Where the claim alleges facts of misconduct beyond a bona fide dispute over compensation, and the wrongdoing is only tenuously related to the industrial accident, the employer has been held not to be immune. DeMarco v. Federal Ins. Co., 99 A.D.2d 114, 472 N.Y.S.2d 464 (1984) *83(damages claimed are outside awardable compensation benefits and were never intended to be the exclusive province of the compensation board); Stafford v. Westchester Fire Ins. Co., 526 P.2d 37 (Alaska 1974); Unruh v. Truck Ins. Exch., 7 Cal. 3d 616, 498 P.2d 1063, 102 Cal. Rptr. 815 (1972); but see 2A A. Larson, Workmen's Compensation § 68.34(b) (1987), criticizing the analysis in Unruh and suggesting that the better approach is one seeking to determine whether damages are sought for events entirely distinct from the initial industrial injury, and/or whether the injury is the kind covered by the compensation law.

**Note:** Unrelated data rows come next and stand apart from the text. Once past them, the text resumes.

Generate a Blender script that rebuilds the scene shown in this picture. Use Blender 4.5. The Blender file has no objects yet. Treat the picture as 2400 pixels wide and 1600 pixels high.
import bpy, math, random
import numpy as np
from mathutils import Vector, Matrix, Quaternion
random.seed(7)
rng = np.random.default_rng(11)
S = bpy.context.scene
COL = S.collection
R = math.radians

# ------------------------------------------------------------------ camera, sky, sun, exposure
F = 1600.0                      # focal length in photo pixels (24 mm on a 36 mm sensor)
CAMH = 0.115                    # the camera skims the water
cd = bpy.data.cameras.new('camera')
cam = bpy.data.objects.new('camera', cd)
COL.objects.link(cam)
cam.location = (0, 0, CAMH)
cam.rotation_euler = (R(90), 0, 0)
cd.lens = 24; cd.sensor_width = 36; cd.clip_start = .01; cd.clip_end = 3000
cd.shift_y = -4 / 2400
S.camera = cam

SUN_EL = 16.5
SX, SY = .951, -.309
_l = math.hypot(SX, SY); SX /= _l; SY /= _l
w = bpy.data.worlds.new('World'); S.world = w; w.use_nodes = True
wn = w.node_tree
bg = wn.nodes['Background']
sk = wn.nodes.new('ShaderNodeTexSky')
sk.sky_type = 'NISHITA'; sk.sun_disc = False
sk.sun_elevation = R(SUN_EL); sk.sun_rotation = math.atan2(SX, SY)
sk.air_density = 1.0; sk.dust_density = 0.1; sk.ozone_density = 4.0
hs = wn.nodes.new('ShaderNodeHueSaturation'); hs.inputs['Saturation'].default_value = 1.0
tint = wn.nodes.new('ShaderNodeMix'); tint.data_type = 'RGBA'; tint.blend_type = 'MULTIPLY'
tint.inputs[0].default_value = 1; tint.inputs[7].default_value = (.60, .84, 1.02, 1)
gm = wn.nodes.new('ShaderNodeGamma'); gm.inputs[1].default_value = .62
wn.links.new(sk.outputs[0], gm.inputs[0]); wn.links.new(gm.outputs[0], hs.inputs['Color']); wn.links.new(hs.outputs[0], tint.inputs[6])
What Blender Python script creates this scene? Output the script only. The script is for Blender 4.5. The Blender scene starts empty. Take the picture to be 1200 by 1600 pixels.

The gravamen of the complaint in the instant case is delay in payment and/or refusal to pay a pension, actions which were taken as a result of a bona fide dispute over the amount of compensation. In other words, whatever harm Deeter suffered was occasioned by Safeway's adverse position on compensation. The fácts do not support finding a breach and duty that can be considered to be only tenuously related to the industrial injury such as the duty to refrain from outrageous conduct or to refrain from intentionally harming Deeter. If Safeway acted unreasonably, Deeter's remedy is under the IIA, not by civil tort action.4

The question of the immunity of Scott Wetzel Services, Inc., is more difficult. Former RCW 51.24.030 allows a civil tort action against a "third person not in the same employ". The IIA definition of employer does not include a claims adjuster and there is no specific legislative directive on this issue. While it is tempting to construe the IIA narrowly and allow an action against Scott Wetzel, this court cannot ignore the purpose and policy arguments underlying the IIA. See Shoreline, at 242; Sacred Heart Med. Ctr. v. Carrado, 92 Wn.2d 631, 635, 600 P.2d 1015 (1979). The relationship of the employee, the employer, and the claims *84adjuster for the employer with respect to a claim for delay in payment which involves a dispute over the right to, or amount of, compensation flows from the rights and obligations created by the IIA, not from any independent source. To permit a right of action against the claims adjuster merely because it is a "third party" would vitiate the policy of IIA.5

The opinion of the majority follows Unruh and recognizes a cause of action for more than mere delay in payment but less than an intentional tort, i.e., actions for outrage. I concur but agree with Professor Larson's criticism of Unruh and feel that the rationale for that result should focus on the alleged misconduct and its relationship to the industrial accident. Even under that approach, however, these facts do not show an injury resulting from events entirely distinct from the compensation act. The alleged misconduct of defendants occurred in the claims administration process and is so interwoven with the compensation award and the industrial injury that the claimant must look to the IIA exclusively for his remedy.

Review denied by Supreme Court April 5, 1988.

RCW 51.48.015 (misdemeanor violation for employer's failure to secure payment of compensation); RCW 51.48.017 (penalty accruing to claimant for self-insurer's delay or refusal to pay compensation).

Of course, because RCW 51.24.020 allows a civil action for intentional injury, an employer is not immune for torts committed with the specific intent to injure the employee. Foster v. Allsop Automatic, Inc., 86 Wn.2d 579, 547 P.2d 856 (1976); Nielson v. Wolfkill Corp., 47 Wn. App. 352, 734 P.2d 961 (1987).

However, compare Santiago v. Employee Benefits Servs., 168 Cal. App. 3d 898, 214 Cal. Rptr. 679 (1985) (dismissing a civil action against a claims adjuster on the basis that the compensation board had exclusive jurisdiction even though claims adjuster was not specifically immunized in the compensation act) with Dill v. Claims Admin. Servs., 178 Cal. App. 3d 1184, 224 Cal. Rptr. 273 (1986) (holding that the claims adjuster was a person other than the employer and was subject to civil suit).